The magic three words here are “what really matters.” We need to repeat that to ourselves as much a we can. “What really matters.” What really matters here is to save more lives.

Of all the murals you’ve done, which do you think about most often?

As you know, Joaquin wasn’t able to graduate. He died three months before graduation day. Graduation day was a very important thing for him. A girl from Chicago [that we were working with] lost her brother to gun violence a few years before. I decided to paint Joaquin on graduation day, wearing everything, receiving his diploma from our president. At the podium, the president was the one giving the diploma away. Joaquin was happy. Wearing his sneakers. Exactly how I thought he’d be acting during graduation.
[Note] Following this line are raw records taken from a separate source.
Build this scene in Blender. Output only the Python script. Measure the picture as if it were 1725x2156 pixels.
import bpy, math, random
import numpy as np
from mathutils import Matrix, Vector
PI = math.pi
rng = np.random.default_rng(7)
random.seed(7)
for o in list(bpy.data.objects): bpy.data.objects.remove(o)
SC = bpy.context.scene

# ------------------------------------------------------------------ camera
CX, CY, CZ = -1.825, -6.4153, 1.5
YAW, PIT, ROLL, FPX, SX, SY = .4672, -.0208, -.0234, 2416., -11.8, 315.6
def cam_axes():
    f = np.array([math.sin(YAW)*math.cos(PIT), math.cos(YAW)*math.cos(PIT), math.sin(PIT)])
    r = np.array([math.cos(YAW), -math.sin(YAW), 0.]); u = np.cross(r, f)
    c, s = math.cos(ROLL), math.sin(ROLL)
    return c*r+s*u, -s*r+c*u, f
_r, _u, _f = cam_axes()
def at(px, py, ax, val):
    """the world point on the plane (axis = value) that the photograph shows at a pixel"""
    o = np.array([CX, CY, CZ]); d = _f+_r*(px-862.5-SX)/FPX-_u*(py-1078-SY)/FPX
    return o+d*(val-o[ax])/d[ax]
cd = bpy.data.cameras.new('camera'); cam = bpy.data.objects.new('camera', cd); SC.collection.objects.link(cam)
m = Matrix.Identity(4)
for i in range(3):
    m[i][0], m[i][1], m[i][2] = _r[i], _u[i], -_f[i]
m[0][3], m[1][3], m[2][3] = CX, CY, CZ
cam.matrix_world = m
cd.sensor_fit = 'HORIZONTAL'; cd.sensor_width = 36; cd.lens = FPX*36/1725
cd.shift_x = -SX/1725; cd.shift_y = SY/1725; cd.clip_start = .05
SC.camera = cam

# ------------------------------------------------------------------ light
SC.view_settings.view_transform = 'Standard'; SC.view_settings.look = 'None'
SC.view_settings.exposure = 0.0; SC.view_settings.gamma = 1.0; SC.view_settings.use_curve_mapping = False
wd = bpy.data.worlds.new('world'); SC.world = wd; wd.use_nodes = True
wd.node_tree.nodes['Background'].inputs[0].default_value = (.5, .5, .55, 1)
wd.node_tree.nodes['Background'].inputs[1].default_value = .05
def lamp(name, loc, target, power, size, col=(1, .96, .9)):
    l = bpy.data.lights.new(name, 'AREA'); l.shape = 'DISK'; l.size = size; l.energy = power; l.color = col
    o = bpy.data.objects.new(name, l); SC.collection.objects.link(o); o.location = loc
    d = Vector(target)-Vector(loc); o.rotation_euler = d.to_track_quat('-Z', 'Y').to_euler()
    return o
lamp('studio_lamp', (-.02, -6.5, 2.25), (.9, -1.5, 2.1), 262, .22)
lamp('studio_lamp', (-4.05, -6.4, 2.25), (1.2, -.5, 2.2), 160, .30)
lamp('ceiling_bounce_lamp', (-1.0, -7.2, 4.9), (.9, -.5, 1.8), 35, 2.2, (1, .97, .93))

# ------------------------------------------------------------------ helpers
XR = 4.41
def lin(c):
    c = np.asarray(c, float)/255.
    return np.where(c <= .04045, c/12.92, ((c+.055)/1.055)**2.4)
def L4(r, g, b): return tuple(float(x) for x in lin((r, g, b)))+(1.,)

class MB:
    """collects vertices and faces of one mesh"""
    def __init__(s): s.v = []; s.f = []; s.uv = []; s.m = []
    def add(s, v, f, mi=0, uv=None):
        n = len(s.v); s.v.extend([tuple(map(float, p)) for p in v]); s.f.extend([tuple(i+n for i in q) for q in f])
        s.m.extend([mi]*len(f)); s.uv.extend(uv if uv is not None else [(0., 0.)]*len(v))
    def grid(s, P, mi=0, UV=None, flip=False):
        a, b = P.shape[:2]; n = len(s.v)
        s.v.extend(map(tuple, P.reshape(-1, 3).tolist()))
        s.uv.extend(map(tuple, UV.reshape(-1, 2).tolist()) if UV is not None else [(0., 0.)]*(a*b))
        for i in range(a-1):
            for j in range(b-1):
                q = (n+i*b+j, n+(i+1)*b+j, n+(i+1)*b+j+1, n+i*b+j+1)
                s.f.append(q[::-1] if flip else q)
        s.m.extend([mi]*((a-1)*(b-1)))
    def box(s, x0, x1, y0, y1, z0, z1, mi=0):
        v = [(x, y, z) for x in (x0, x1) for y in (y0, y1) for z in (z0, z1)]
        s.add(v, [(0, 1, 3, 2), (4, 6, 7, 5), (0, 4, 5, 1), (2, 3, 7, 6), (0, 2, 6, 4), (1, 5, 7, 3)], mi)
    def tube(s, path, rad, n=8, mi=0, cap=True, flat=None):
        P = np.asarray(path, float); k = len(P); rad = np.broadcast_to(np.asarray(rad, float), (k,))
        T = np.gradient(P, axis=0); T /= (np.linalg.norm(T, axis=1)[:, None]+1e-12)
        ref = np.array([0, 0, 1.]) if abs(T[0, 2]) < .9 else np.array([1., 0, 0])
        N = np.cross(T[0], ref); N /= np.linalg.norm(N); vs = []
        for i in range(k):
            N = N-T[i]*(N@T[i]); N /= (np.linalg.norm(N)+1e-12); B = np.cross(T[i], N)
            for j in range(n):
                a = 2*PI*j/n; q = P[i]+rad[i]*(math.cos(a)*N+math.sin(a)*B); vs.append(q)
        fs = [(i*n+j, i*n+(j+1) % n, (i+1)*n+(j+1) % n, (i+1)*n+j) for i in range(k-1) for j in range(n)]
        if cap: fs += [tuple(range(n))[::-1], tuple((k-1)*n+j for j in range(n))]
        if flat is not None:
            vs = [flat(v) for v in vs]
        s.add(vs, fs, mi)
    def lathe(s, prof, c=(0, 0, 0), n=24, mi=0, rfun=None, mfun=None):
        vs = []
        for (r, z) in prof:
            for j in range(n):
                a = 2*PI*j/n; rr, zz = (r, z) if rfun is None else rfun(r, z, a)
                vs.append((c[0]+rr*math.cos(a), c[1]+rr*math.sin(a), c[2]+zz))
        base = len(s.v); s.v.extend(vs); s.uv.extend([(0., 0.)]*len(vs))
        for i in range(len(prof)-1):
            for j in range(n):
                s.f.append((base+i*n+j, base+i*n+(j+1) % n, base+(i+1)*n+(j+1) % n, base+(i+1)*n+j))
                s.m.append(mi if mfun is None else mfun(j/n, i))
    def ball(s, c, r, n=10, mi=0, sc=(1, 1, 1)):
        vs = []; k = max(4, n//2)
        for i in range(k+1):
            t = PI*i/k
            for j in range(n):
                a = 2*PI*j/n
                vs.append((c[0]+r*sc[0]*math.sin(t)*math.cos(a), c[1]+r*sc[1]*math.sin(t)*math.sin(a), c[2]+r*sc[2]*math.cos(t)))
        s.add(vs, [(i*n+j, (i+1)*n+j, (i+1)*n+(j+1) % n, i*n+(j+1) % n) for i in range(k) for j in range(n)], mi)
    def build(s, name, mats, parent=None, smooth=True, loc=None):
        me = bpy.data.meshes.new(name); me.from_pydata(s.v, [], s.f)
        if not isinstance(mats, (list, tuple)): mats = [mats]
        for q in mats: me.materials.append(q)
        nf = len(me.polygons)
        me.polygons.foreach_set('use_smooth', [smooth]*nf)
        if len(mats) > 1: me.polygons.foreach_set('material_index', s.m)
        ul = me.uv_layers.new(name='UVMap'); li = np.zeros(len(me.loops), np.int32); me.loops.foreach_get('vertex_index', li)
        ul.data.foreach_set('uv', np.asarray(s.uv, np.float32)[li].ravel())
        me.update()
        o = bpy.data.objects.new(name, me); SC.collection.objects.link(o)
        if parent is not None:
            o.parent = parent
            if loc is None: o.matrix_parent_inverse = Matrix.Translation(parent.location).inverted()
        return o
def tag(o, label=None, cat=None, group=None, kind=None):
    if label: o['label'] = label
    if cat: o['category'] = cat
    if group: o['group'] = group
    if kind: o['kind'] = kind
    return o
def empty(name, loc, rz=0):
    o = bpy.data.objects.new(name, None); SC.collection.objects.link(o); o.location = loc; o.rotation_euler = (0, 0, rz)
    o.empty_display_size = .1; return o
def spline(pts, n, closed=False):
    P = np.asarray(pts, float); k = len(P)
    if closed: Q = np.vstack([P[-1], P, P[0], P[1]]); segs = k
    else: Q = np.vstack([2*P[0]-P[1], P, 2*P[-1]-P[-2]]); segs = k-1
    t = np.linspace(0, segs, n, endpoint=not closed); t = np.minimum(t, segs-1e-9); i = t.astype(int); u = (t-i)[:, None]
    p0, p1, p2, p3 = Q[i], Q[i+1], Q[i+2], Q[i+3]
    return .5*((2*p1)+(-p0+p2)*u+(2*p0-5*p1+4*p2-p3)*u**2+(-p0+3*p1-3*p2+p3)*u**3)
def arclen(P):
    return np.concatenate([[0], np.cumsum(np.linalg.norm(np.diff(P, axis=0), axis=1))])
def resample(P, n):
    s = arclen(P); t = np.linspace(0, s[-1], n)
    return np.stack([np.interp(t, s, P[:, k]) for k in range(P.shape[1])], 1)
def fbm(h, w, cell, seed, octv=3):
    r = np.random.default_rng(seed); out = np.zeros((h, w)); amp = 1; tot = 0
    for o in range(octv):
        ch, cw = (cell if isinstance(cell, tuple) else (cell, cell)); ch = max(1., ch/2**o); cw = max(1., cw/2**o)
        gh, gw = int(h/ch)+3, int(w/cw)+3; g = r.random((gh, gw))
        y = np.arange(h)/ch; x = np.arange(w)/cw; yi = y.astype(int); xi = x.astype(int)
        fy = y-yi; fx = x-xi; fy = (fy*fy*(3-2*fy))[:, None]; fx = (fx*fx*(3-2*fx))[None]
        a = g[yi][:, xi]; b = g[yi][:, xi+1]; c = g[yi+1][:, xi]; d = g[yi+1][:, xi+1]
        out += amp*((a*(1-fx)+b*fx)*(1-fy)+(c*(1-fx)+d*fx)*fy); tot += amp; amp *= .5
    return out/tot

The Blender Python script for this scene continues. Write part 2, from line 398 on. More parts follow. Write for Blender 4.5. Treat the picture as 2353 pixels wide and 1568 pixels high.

On the other corner, I painted the girl’s brother, and a poem that she wrote for her brother. In the center of the wall was Joaquin, wearing his graduation gown, and receiving the diploma, and with an open diploma in front of him, with that face that you have when you are proud of yourself. But the diploma was actually a death certificate. It was the actual certificate that we got for Joaquin when he was murdered. The podium had the number “$14,000,000+,” which is the amount of money that President Trump’s campaign brought in from the NRA. And this is Chicago. It’s a very dangerous city. They’ve been fighting gun violence for years, inside and outside of the schools. That wall told a story. With all these characters playing their own role in society. That’s what I do. And that’s what we’ll keep on doing.